Ein deutlich größeres Vogelstimmenverzeichnis mit 308 verschiedenen Vogelarten findet man in der App „Vogelwelt“. Die Steckbriefe mit Informationen zu Größe, Erkennungsmerkmalen, Brutzeit u. a. kann man bereits in der kostenlosen Basis-Version lesen, Aufnahmen der Vogelstimmen, Fotos von den Eiern oder Videos, die eine Vogelbeobachtung aus der Nähe ermöglichen, kann man sich bei Bedarf einzeln oder als Gesamtpaket kaufen. Mit etwas Übung lässt sich auch diese App blind bedienen.
So, jetzt haben wir daheim gut gelernt, aber was, wenn uns dann im Wald plötzlich eine Vogesstimme zu Ohren kommt, die wir einfach nicht einordnen können? Vogelstimmen-Erkennungsapps findest Du im Appstore zu Hauf, bislang habe ich jedoch die Erfahrung gemacht, dass da bei Hintergrundgezwitscher anderer Vögel schon einiges an Verwirrung und Unklarheit aufkam und/oder die App nicht barrierefrei ist. Hier kann es also durchaus schwierig werden. Die Bayern hatten da mit dem „Vogelphilipp“ mal eine super Lösung. Der Vogelphilipp ist ein Vogelexperte, dem man über Whatsapp eine Sprachnachricht mit der entsprechenden Vogelstimme schicken konnte und dann gesagt bekam, welcher Vogel das war. Häufig ist aber die einzige Möglichkeit, mit einem aufnahmefähigen Gerät die entsprechende Vogelstimme aufzunehmen, sie sich dann daheim wieder ins Gedächtnis zu rufen und dann sein Glück in einer Vogelstimmen-Übersicht zu versuchen.
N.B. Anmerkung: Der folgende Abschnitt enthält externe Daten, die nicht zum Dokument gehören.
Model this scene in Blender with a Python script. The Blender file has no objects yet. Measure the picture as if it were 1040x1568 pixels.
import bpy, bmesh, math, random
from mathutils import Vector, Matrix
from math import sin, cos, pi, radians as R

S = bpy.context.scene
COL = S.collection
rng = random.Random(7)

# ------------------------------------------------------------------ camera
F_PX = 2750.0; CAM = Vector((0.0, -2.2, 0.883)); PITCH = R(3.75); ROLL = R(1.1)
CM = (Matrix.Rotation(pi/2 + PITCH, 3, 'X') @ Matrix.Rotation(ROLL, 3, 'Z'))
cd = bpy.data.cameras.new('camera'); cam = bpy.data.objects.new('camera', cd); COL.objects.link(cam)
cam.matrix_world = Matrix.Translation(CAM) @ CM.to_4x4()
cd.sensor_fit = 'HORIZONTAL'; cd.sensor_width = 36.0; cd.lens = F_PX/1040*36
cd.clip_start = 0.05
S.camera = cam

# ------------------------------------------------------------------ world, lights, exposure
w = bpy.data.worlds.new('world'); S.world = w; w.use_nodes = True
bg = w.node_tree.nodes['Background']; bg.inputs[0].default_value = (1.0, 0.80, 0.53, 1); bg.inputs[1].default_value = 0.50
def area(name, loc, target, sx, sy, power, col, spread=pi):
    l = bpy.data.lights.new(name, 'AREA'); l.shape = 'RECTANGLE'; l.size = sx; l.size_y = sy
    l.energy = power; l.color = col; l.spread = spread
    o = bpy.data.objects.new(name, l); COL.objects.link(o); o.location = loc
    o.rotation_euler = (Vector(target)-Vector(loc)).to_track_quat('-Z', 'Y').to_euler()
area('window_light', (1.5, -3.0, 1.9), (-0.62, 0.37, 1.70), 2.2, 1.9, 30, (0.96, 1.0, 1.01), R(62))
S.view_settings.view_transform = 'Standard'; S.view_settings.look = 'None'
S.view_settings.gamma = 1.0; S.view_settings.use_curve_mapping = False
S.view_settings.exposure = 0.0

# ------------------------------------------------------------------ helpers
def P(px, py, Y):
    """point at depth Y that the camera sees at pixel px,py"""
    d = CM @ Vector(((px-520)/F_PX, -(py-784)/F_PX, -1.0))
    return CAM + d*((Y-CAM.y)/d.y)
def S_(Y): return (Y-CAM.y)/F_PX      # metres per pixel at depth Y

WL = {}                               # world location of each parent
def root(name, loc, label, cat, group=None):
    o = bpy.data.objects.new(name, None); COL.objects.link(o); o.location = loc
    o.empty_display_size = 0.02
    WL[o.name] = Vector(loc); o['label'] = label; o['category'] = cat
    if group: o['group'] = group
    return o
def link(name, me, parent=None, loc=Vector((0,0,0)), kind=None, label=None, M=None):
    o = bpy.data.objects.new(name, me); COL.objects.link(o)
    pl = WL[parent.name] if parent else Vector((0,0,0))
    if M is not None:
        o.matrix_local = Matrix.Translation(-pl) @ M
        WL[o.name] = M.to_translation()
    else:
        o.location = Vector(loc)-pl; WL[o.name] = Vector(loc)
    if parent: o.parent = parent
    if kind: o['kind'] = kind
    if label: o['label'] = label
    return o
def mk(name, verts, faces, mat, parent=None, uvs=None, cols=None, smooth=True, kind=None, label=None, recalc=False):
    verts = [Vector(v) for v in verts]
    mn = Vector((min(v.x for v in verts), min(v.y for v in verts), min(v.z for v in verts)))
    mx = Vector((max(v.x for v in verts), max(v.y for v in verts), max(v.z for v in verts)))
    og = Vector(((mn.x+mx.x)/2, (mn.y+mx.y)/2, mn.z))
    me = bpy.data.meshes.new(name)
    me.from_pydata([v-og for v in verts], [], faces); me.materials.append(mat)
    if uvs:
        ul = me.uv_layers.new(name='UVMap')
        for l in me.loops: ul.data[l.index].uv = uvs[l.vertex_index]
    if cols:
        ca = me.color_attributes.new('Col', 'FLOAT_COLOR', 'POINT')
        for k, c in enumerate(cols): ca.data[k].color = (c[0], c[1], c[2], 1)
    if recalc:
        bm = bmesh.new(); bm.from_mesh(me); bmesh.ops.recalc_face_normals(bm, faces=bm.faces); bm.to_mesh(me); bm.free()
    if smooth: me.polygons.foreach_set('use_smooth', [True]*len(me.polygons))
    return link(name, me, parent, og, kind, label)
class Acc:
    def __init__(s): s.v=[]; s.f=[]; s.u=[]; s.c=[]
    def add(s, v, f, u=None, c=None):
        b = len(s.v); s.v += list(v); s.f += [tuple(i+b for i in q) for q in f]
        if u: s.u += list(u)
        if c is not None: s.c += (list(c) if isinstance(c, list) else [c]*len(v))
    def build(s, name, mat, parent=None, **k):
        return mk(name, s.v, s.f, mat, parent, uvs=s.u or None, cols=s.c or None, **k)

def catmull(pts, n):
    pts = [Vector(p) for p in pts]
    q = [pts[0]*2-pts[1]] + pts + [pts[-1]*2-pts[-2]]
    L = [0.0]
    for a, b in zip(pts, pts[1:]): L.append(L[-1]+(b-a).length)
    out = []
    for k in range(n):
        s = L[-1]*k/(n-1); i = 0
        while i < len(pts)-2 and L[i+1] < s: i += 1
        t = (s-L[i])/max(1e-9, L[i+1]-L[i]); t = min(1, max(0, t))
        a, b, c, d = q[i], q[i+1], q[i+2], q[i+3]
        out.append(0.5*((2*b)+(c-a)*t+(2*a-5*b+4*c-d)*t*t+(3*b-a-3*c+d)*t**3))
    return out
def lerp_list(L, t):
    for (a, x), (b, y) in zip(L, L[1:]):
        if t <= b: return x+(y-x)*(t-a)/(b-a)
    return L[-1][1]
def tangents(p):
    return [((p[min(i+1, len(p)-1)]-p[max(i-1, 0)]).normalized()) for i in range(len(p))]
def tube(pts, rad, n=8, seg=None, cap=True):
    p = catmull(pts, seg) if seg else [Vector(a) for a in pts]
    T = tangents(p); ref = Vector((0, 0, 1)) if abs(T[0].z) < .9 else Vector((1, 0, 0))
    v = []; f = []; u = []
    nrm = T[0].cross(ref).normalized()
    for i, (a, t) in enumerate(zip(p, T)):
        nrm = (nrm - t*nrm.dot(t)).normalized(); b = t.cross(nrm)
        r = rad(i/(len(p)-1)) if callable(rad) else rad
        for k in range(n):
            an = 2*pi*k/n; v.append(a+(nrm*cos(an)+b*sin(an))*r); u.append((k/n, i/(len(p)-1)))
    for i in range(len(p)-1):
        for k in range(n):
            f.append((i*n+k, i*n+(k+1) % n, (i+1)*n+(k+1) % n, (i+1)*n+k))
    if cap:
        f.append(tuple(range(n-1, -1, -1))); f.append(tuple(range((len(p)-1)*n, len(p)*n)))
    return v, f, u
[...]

Zu guter Letzt empfehle ich Euch noch dieses YouTube-Video:
Viele Vögel kann man nicht sehen, wenn sie durchs Gebüsch hopsen und in den Baumkronen umherfliegen, doch übers Gehör kann man sie möglicherweise trotzdem erkennen. Ich jedenfalls finde es eine spannende Sache. Jede Vogelart hat ihre ganz eigenen Gesänge und Warnrufe, die einem als blinde Person in ihrer Vielfalt wohl das prägendste akustische Merkmal des Frühlings sind. Durch die Auseinandersetzung mit den Vogelstimmen bin ich aufmerksamer geworden, wenn es um die Geräusche um mich herum geht – und inzwischen passiert es schon fast unterbewusst, dass ich jedes Zwitschern, das ich höre, zuzuordnen versuche.